--- START ---
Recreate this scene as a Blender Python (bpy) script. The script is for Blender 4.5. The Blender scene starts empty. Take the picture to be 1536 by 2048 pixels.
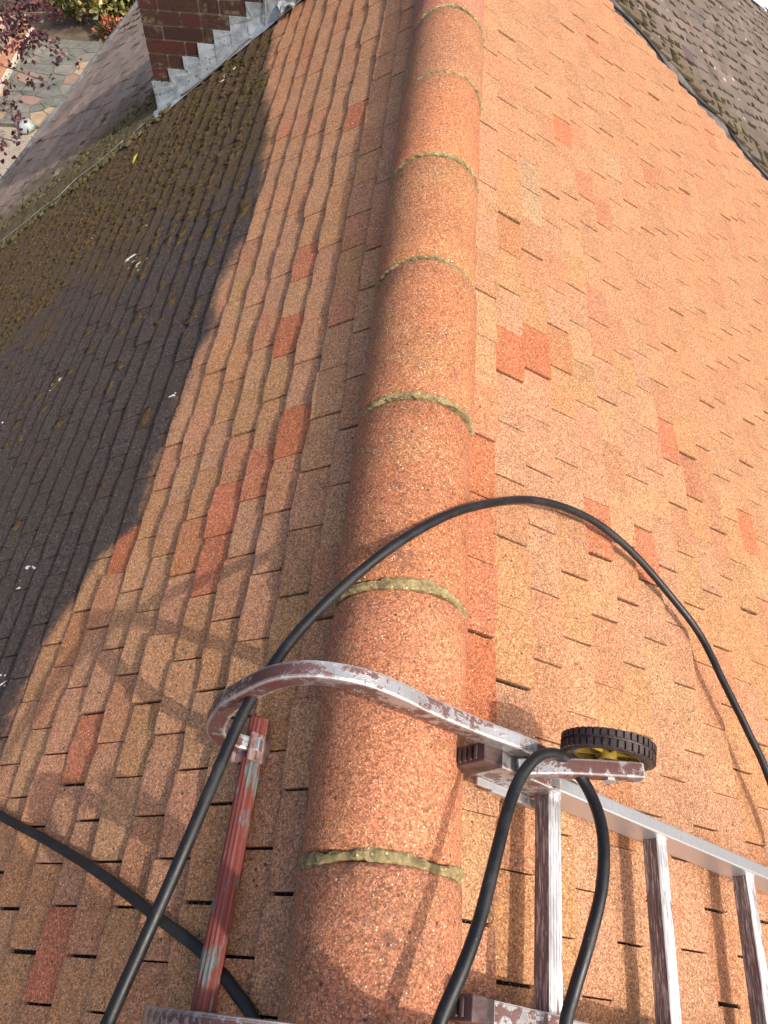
--- END ---
--- START ---
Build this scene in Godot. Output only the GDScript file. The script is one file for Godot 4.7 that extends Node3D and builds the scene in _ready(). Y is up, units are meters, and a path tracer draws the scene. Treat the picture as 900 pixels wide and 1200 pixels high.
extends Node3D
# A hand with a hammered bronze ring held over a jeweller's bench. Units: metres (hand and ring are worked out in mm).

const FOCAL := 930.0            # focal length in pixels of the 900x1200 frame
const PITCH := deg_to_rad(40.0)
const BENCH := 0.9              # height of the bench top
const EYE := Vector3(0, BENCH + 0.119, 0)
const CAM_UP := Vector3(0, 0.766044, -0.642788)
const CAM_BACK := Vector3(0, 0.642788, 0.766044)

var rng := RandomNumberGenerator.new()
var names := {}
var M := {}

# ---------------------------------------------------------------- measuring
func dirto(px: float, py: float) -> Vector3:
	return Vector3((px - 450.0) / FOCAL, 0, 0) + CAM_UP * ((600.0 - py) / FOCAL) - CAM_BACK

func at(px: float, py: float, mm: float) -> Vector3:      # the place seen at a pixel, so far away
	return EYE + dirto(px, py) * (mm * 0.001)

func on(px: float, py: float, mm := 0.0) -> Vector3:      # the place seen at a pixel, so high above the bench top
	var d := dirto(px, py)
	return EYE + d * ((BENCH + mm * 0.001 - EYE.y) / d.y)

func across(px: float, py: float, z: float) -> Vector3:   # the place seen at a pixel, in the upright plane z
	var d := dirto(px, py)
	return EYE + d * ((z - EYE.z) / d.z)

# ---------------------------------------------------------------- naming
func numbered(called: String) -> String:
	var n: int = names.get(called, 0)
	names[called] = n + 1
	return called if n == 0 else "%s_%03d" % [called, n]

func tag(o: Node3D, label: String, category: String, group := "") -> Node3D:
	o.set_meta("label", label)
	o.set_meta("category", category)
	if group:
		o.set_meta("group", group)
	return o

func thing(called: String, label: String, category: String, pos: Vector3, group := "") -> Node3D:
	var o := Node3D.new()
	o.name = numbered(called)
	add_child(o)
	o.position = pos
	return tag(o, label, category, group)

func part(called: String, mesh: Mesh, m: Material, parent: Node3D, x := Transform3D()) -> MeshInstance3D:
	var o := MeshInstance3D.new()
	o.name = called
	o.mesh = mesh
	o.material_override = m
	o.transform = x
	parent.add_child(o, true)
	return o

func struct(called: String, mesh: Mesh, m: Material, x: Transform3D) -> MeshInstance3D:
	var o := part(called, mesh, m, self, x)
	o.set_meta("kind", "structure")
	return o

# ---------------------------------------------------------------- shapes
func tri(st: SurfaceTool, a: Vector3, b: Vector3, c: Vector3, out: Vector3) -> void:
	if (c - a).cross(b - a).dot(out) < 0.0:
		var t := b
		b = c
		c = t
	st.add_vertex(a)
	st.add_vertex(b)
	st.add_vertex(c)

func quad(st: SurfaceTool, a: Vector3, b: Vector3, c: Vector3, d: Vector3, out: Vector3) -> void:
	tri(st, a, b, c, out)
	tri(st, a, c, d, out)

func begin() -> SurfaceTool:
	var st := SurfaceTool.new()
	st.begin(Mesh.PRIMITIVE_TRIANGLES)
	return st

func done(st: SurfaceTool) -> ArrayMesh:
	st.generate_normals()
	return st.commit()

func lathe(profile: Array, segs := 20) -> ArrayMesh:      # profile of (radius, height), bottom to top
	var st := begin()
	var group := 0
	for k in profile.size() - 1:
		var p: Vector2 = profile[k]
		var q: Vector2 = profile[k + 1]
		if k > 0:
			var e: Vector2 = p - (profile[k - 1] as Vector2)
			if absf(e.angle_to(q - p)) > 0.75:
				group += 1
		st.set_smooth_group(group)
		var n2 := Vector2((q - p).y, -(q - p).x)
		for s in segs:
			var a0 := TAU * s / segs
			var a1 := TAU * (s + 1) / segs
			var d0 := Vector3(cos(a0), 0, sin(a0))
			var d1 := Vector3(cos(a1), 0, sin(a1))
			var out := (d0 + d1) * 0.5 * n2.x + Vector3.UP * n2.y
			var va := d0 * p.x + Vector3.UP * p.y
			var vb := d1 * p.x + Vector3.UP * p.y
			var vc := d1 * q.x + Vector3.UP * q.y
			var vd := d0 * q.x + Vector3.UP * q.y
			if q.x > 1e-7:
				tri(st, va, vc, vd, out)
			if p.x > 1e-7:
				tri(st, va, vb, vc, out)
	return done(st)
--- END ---
TASK PROMPT: Each line from the line containing "Build this scene" through the line containing "const CAM_BACK := Vector3(0, 0.642788, 0.766044)" is to be transcribed exactly, and no other line.

FINAL RESULT:
Build this scene in Godot. Output only the GDScript file. The script is one file for Godot 4.7 that extends Node3D and builds the scene in _ready(). Y is up, units are meters, and a path tracer draws the scene. Treat the picture as 900 pixels wide and 1200 pixels high.
extends Node3D
# A hand with a hammered bronze ring held over a jeweller's bench. Units: metres (hand and ring are worked out in mm).

const FOCAL := 930.0            # focal length in pixels of the 900x1200 frame
const PITCH := deg_to_rad(40.0)
const BENCH := 0.9              # height of the bench top
const EYE := Vector3(0, BENCH + 0.119, 0)
const CAM_UP := Vector3(0, 0.766044, -0.642788)
const CAM_BACK := Vector3(0, 0.642788, 0.766044)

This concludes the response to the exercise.